The Prison Service's priorities for 2000-01 are therefore to maintain security and prevent escapes, to deliver improved regimes, including joint approaches with the Probation Service and to manage the prison population safely. The Service is working to improve healthcare, to build a partnership with the Youth Justice Board, to increase prison capacity and to modernise the Service, which includes improving race relations and information technology.

Jackie Ballard: To ask the Secretary of State for the Home Department if he will commission a full independent evaluation of the methodology of, and conclusions arrived at, in the Comparative Costs of and Performance of Privately and Publicly Operated Prisons 1998-99; what plans he has to issue a qualification of the conclusions arrived at; and if he will make a statement. [121467]
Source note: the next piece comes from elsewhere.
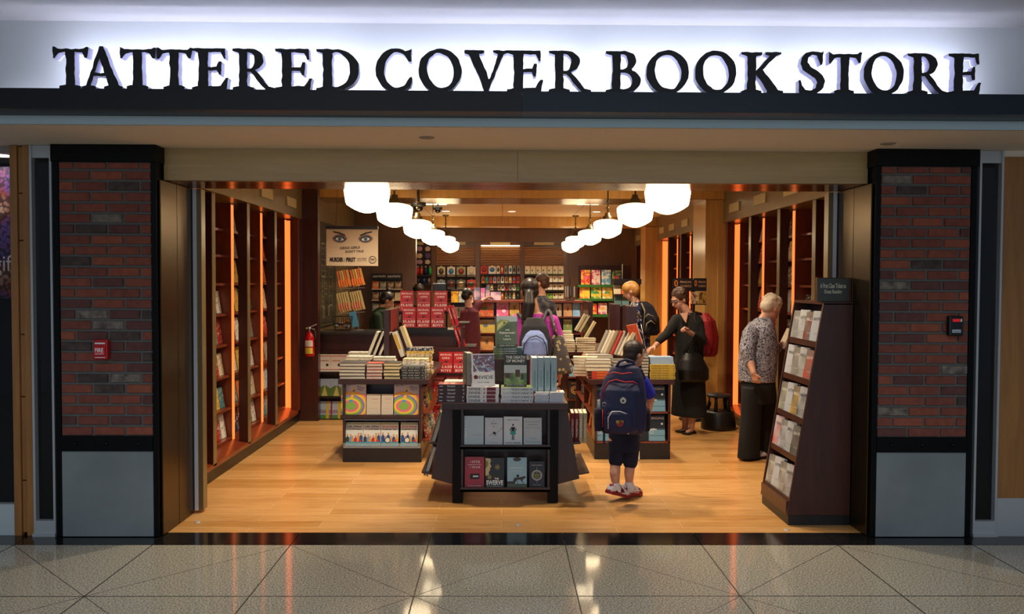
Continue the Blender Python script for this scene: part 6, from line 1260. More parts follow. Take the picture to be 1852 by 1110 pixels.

Mr. Boateng: The current methodology was developed by Coopers and Lybrand in 1994-95 and has been updated in subsequent years by Home Office staff. The 1998-99 results show that privately managed prisons cost on average 0 per cent. to 13 per cent. less than comparable publicly managed prisons. The present methodology does not cover prisons which have also been designed, constructed, managed and financed by the private sector (DCMF prisons), three of which have now been fully operational for a year. The Prison Service is therefore commissioning independent consultants to develop a revised methodology which will include DCMF prisons, and an invitation to tender will be issued shortly.